Codes today will have limits to the gallons-per-flush your new toilet is allowed. If, for instance, the toilet is an original 1950’s era fixture, it’s probably a 3.5-gallon flush model, which is not code compliant. A 1.5-gallon flushing toilet is now standard, and your water bill will thank you for the change.

Other bathroom age-related issues are the pipes and fixtures. Things wear out, and the rate of wear depends also on the number of residents using them.

New vanities, more efficient toilets, showers/tubs and faucets can be replaced, as long as they are the same size as the fixtures being replaced.

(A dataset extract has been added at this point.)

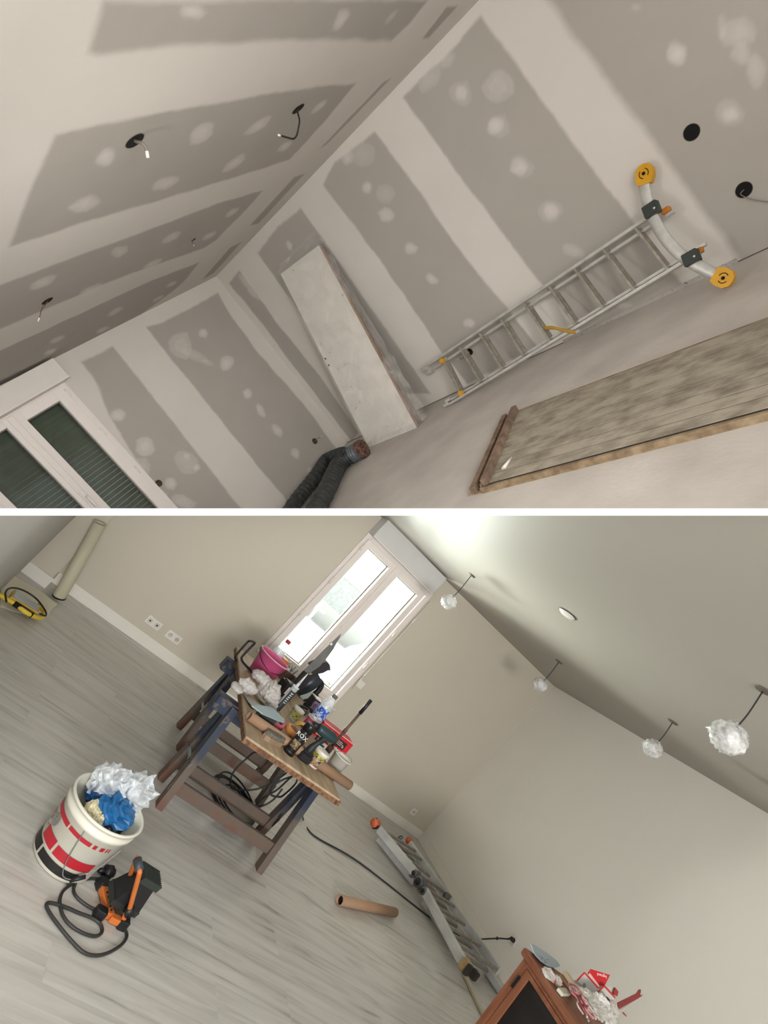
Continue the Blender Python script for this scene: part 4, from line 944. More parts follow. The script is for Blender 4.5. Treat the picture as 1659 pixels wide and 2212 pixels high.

Otherwise, adjustments have to be made to provide the proper clearances.

However, the older the home the more complicated – and expensive – the job gets. Homes built before 1950 probably have galvanized supply lines that have completed their useful life. They should be replaced with copper or PEX. The wiring may need updating and there may or may not be an exhaust fan. An older home could have been subjected to moisture damage in the bathroom at some time, and so the walls and floor should be inspected for rot.

With a vintage home, a full gut job is the best solution for an upgrade. This allows for a full inspection of the supply pipes and the drain, waste and vent system.

An added bonus to gutting the bath is that it provides the option of completely reconfiguring the room. The options are almost endless: Jetted tub, separate water closet, separate tub and shower, double bowl vanity, makeup area.

Or, if your aims are simple, a bathroom makeover with all new fixtures, tile flooring, fresh paint and a whisper-quiet exhaust fan will do wonders for your morale, every time you step in the bathroom!